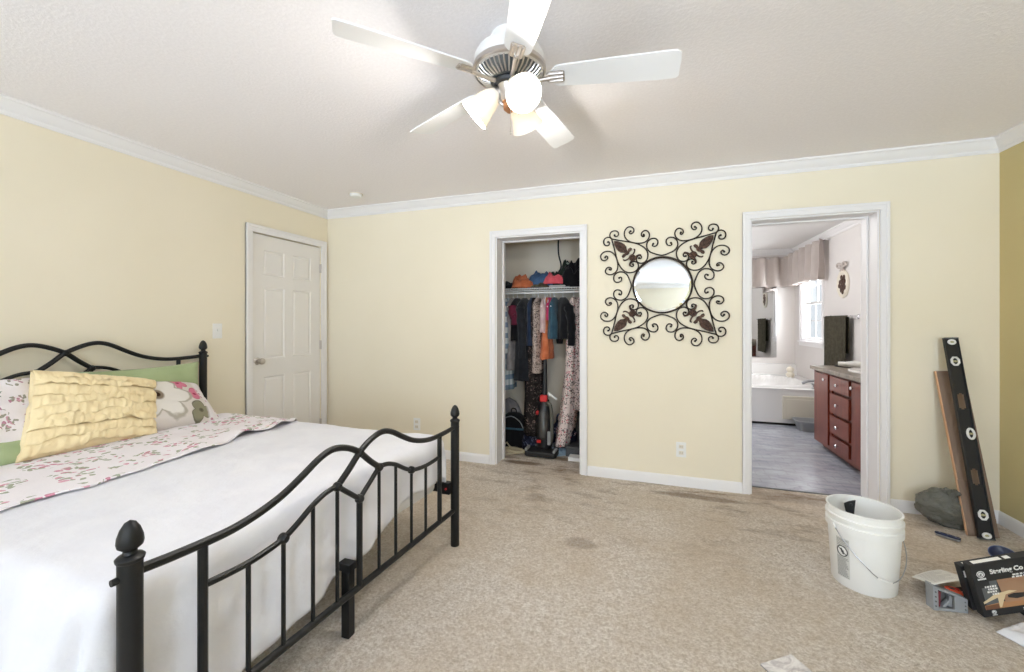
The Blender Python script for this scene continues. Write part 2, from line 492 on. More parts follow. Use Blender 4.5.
def smooth_path(pts, n=8, closed=False):
    """Catmull-Rom through points"""
    P = [Vector(p) for p in pts]; out = []; m = len(P)
    for i in range(m if closed else m-1):
        p0 = P[i-1] if (i > 0 or closed) else P[0]*2-P[1]
        p1 = P[i]; p2 = P[(i+1) % m]
        p3 = P[(i+2) % m] if (i+2 < m or closed) else P[-1]*2-P[-2]
        for k in range(n):
            t = k/n
            out.append(0.5*((2*p1)+(p2-p0)*t+(2*p0-5*p1+4*p2-p3)*t*t+(3*p1-p0-3*p2+p3)*t**3))
    if not closed: out.append(P[-1])
    return out
def lerp(a, b, t): return a+(b-a)*t
def interp(x, tab):
    for (a, fa), (b, fb) in zip(tab, tab[1:]):
        if x <= b: return lerp(fa, fb, max(0, min(1, (x-a)/(b-a))))
    return tab[-1][1]
def nz(*p): return noise.noise(Vector(p))
def text(name, body, size, fn_matrix, mat, parent, align='LEFT', ext=0.0006, bold=0.0):
    c = bpy.data.curves.new(name, 'FONT'); c.body = body; c.size = size; c.extrude = ext; c.align_x = align; c.offset = bold
    c.materials.append(mat)
    tmp = bpy.data.objects.new(name+'_curve', c); COL.objects.link(tmp)
    bpy.context.view_layer.update()
    me = bpy.data.meshes.new_from_object(tmp.evaluated_get(bpy.context.evaluated_depsgraph_get()))
    bpy.data.objects.remove(tmp); bpy.data.curves.remove(c)
    me.name = name; me.transform(fn_matrix); me.transform(Matrix.Translation(-ORG[parent.name]))
    o = bpy.data.objects.new(name, me); COL.objects.link(o); o.parent = parent
    ORG[o.name] = ORG[parent.name]
    return o

# ================================================================== THE ROOM
def slab(name, a, b, mat, extra=()):
    q = B().box(a, b)
    for e in extra: q.box(*e)
    return struct(q.build(name, mat, smooth=0))
DOOR_L = (2.591, 3.361, 2.05)              # y0, y1, top of the door in the left wall
CL = (-1.303, -0.535, 2.046)               # closet opening
BA = (0.721, 1.503, 2.046)                 # bathroom opening
slab('floor', (XL-0.1, YR-0.1, -0.1), (XR+0.1, YB+0.165, 0), M_CARPET, [((CX0, YB+0.165, -0.1), (CX1, CYB, 0))])
slab('floor_bathroom', (BX0, YB+0.165, -0.1), (BXR, BYB, 0.0), M_VINYL)
slab('ceiling', (XL-0.1, YR-0.1, H), (XR+0.1, YB2, H+0.1), M_CEIL)
slab('ceiling_bathroom', (BX0-0.1, YB2, H), (BXR+0.1, BYB+0.1, H+0.1), M_BATHC)
slab('ceiling_closet', (CX0-0.1, YB2, H), (CX1+0.02, CYB+0.1, H+0.1), M_CLW)
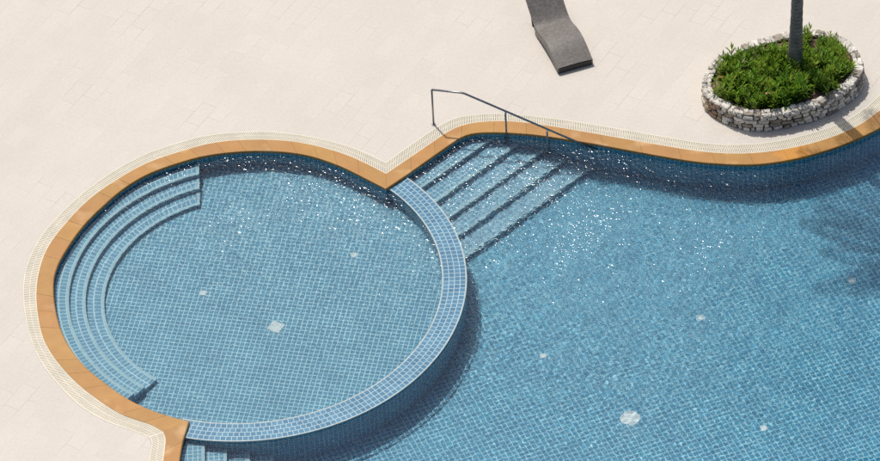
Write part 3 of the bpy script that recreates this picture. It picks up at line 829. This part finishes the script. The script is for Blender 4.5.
# ------------------------------------------------------------------ palm
tx, ty = G((794.5, 67), ZS + .03)
palm = empty('palm_tree', (tx, ty, ZS)); tag(palm, 'tall palm with a bare grey ringed trunk growing in the stone planter', 'palm tree')
HT = 8.8
mb = MB(); pts, rad = [], []
for i in range(83):
    f = i / 82; pts.append((.10 * f + .05 * math.sin(f * 3), .04 * f, -.1 + f * HT)); rad.append(.165 - .04 * min(1, f * 6) - .02 * f + (.006 if i % 2 else 0))
mb.tube(pts, rad, 18); mb.build('trunk', M['bark'], palm, smooth=True)
mb = MB(); top_ = Vector(pts[-1])
for k in range(32):
    az = k * 2.399 + rnd.uniform(-.2, .2); el = math.radians(65 - k * 3.0 + rnd.uniform(-6, 6)); Lf = rnd.uniform(2.7, 3.1)
    p = top_ + Vector((0, 0, -.15 * k / 32)); d = Vector((math.cos(az) * math.cos(el), math.sin(az) * math.cos(el), math.sin(el))); spine = [p.copy()]
    for i in range(22):
        d = (d + Vector((0, 0, -.055))).normalized(); p = p + d * Lf / 22; spine.append(p.copy())
    mb.tube(spine[::3] + [spine[-1]], .018, 5, tint=(1.2, 1.1, .7))
    for i in range(2, 22):
        for s in (-1, 1):
            for h in (0, .5):
                b = spine[i].lerp(spine[i + 1], h); ax = (spine[i + 1] - spine[i]).normalized()
                sd = ax.cross(Vector((0, 0, 1))).normalized() * s; ll = .62 * math.sin(PI * (.12 + .84 * (i + h) / 23)) * rnd.uniform(.85, 1.1)
                dr = (sd * .85 + ax * .5 + Vector((0, 0, -.25 + rnd.uniform(-.15, .1)))).normalized()
                tip = b + dr * ll + Vector((0, 0, -.12 * ll)); m_ = b + dr * ll * .5; w = ax * .022
                v = rnd.uniform(.75, 1.25)
                mb.face([b - w * .5, m_ - w, tip, m_ + w], tint=(v, v, v))
mb.build('crown', M['frond'], palm)

# ------------------------------------------------------------------ shrubs in the planter
def shrub_mesh(seed):
    r = random.Random(seed); mb = MB()
    for k in range(13):                              # upright shoots, leaves in a rosette along each
        a = r.uniform(0, 2 * PI); d = r.uniform(0, .15); bx_, by_ = d * math.cos(a), d * math.sin(a); h = r.uniform(.10, .27)
        lean = Vector((bx_ * .8, by_ * .8, 1)).normalized(); base_ = Vector((bx_, by_, -.03)); tp = base_ + lean * h
        mb.tube([base_, tp], .004, 4, tint=(.7, .6, .5))
        for j in range(15):
            f = .2 + .8 * j / 14; p = base_.lerp(tp, f); az = j * 2.4 + r.uniform(-.3, .3); el = math.radians(r.uniform(-5, 30) + 55 * f * f)
            dr = Vector((math.cos(az) * math.cos(el), math.sin(az) * math.cos(el), math.sin(el))); ll = r.uniform(.07, .135)
            sd = dr.cross(Vector((0, 0, 1)));  sd = sd.normalized() if sd.length > 1e-3 else Vector((1, 0, 0))
            w = sd * r.uniform(.010, .017); m_ = p + dr * ll * .45; tip = p + dr * ll + Vector((0, 0, -.25 * ll * ll / .12 * .3))
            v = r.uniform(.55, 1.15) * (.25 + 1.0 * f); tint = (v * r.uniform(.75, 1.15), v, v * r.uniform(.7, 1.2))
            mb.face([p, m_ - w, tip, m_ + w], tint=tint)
    return mb
protos = [shrub_mesh(100 + i) for i in range(5)]
pobj = []
SL = 'bright green bushy shrub with short pointed leaves, one of the clumps filling the stone planter'
spots = []
inner = np.array([rim_at(x, -RW - .11)[0] for x in np.linspace(0, Lr, 60, endpoint=False)])
def in_poly(p, poly):
    r = False; j = len(poly) - 1
    for i in range(len(poly)):
        if (poly[i][1] > p[1]) != (poly[j][1] > p[1]) and p[0] < (poly[j][0] - poly[i][0]) * (p[1] - poly[i][1]) / (poly[j][1] - poly[i][1]) + poly[i][0]: r = not r
        j = i
    return r
bare = [(G((772, 47), ZS), .36), (G((793, 42), ZS), .3), (G((757, 52), ZS), .2), (G((722, 88), ZS), .12), (G((812, 99), ZS), .2), (G((820, 82), ZS), .12), ((tx, ty), .2), (G((850, 70), ZS), .1)]
tries = 0
while len(spots) < 88 and tries < 9000:
    tries += 1
    p = (rnd.uniform(inner[:, 0].min(), inner[:, 0].max()), rnd.uniform(inner[:, 1].min(), inner[:, 1].max()))
    if not in_poly(p, inner): continue
    if any(math.hypot(p[0] - b[0][0], p[1] - b[0][1]) < b[1] for b in bare): continue
    if any(math.hypot(p[0] - q[0], p[1] - q[1]) < .215 for q in spots): continue
    spots.append(p)
for i, p in enumerate(spots):
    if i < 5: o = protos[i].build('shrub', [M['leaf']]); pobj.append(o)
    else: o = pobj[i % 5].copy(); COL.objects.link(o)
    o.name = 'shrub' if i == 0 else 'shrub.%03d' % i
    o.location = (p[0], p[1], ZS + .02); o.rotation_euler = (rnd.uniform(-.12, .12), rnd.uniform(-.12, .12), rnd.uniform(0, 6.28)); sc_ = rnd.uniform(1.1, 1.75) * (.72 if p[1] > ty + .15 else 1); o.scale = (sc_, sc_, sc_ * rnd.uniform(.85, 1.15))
    tag(o, SL, 'shrub', 'shrubs filling the stone planter')
# a few dead orange leaves caught in the shrubs
for (px, lab) in (((768, 93), 'small dead orange leaf lying on the shrubs at the planter front'), ((721, 77), 'small dead orange leaf lying on the shrubs at the planter left end')):
    x, y = G(px, ZS + (.36 if px[0] > 750 else .25)); mb = MB(); a = rnd.uniform(0, 6)
    e1 = Vector((math.cos(a), math.sin(a), .1)) * .075; e2 = Vector((-math.sin(a), math.cos(a), .15)) * .03
    mb.face([-e1, -e2 * 1.0, e1, e2]); o = mb.build('dead_leaf', M['deadleaf']); o.location = (x, y, ZS + (.36 if px[0] > 750 else .25))
    s_ = o.modifiers.new('thick', 'SOLIDIFY'); s_.thickness = .002
    tag(o, lab, 'leaf')

# ------------------------------------------------------------------ light
vec = Vector((-.244, .443, .95)).normalized()            # towards the sun
el = math.asin(vec.z); az = math.atan2(vec.x, vec.y)
sun = bpy.data.lights.new('sun', 'SUN'); sun.energy = 3.15; sun.angle = math.radians(.53); sun.color = (1, .965, .91)
sun.cycles.is_caustics_light = True
so_ = bpy.data.objects.new('sun', sun); COL.objects.link(so_)
so_.rotation_euler = vec.to_track_quat('Z', 'Y').to_euler()
wd = bpy.data.worlds.new('World'); sc.world = wd; wd.use_nodes = True
sk = wd.node_tree.nodes.new('ShaderNodeTexSky'); sk.sky_type = 'NISHITA'; sk.sun_disc = False
sk.sun_elevation = el; sk.sun_rotation = az; sk.dust_density = 4.0; sk.air_density = 0.85; sk.ozone_density = 0.6
wd.node_tree.links.new(sk.outputs[0], wd.node_tree.nodes['Background'].inputs[0]); wd.node_tree.nodes['Background'].inputs[1].default_value = .105

# ------------------------------------------------------------------ camera
cam = bpy.data.cameras.new('camera'); co = bpy.data.objects.new('camera', cam); COL.objects.link(co)
cam.sensor_width = 36; cam.lens = 36 * FPX / 880; cam.clip_end = 1000; cam.clip_start = 1
mw = Matrix.Identity(4)
for i in range(3):
    mw[i][0], mw[i][1], mw[i][2], mw[i][3] = RIGHT[i], UP[i], -FWD[i], CAM[i]
co.matrix_world = mw
sc.camera = co
vs = sc.view_settings; vs.view_transform = 'Standard'; vs.look = 'None'; vs.exposure = 0.0; vs.gamma = 1.0; vs.use_curve_mapping = False
cy = sc.cycles
cy.caustics_refractive = True; cy.caustics_reflective = False; cy.max_bounces = 8; cy.transmission_bounces = 6; cy.sample_clamp_indirect = 6.0
cy.use_denoising = False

_ _ _ _

Your instructions - Quote the lines that begin at the line containing "Write part 3" and end at the line containing "mb.build('crown', M['frond'], palm)", keeping both of those lines.

Correct answer -
Write part 3 of the bpy script that recreates this picture. It picks up at line 829. This part finishes the script. The script is for Blender 4.5.
# ------------------------------------------------------------------ palm
tx, ty = G((794.5, 67), ZS + .03)
palm = empty('palm_tree', (tx, ty, ZS)); tag(palm, 'tall palm with a bare grey ringed trunk growing in the stone planter', 'palm tree')
HT = 8.8
mb = MB(); pts, rad = [], []
for i in range(83):
    f = i / 82; pts.append((.10 * f + .05 * math.sin(f * 3), .04 * f, -.1 + f * HT)); rad.append(.165 - .04 * min(1, f * 6) - .02 * f + (.006 if i % 2 else 0))
mb.tube(pts, rad, 18); mb.build('trunk', M['bark'], palm, smooth=True)
mb = MB(); top_ = Vector(pts[-1])
for k in range(32):
    az = k * 2.399 + rnd.uniform(-.2, .2); el = math.radians(65 - k * 3.0 + rnd.uniform(-6, 6)); Lf = rnd.uniform(2.7, 3.1)
    p = top_ + Vector((0, 0, -.15 * k / 32)); d = Vector((math.cos(az) * math.cos(el), math.sin(az) * math.cos(el), math.sin(el))); spine = [p.copy()]
    for i in range(22):
        d = (d + Vector((0, 0, -.055))).normalized(); p = p + d * Lf / 22; spine.append(p.copy())
    mb.tube(spine[::3] + [spine[-1]], .018, 5, tint=(1.2, 1.1, .7))
    for i in range(2, 22):
        for s in (-1, 1):
            for h in (0, .5):
                b = spine[i].lerp(spine[i + 1], h); ax = (spine[i + 1] - spine[i]).normalized()
                sd = ax.cross(Vector((0, 0, 1))).normalized() * s; ll = .62 * math.sin(PI * (.12 + .84 * (i + h) / 23)) * rnd.uniform(.85, 1.1)
                dr = (sd * .85 + ax * .5 + Vector((0, 0, -.25 + rnd.uniform(-.15, .1)))).normalized()
                tip = b + dr * ll + Vector((0, 0, -.12 * ll)); m_ = b + dr * ll * .5; w = ax * .022
                v = rnd.uniform(.75, 1.25)
                mb.face([b - w * .5, m_ - w, tip, m_ + w], tint=(v, v, v))
mb.build('crown', M['frond'], palm)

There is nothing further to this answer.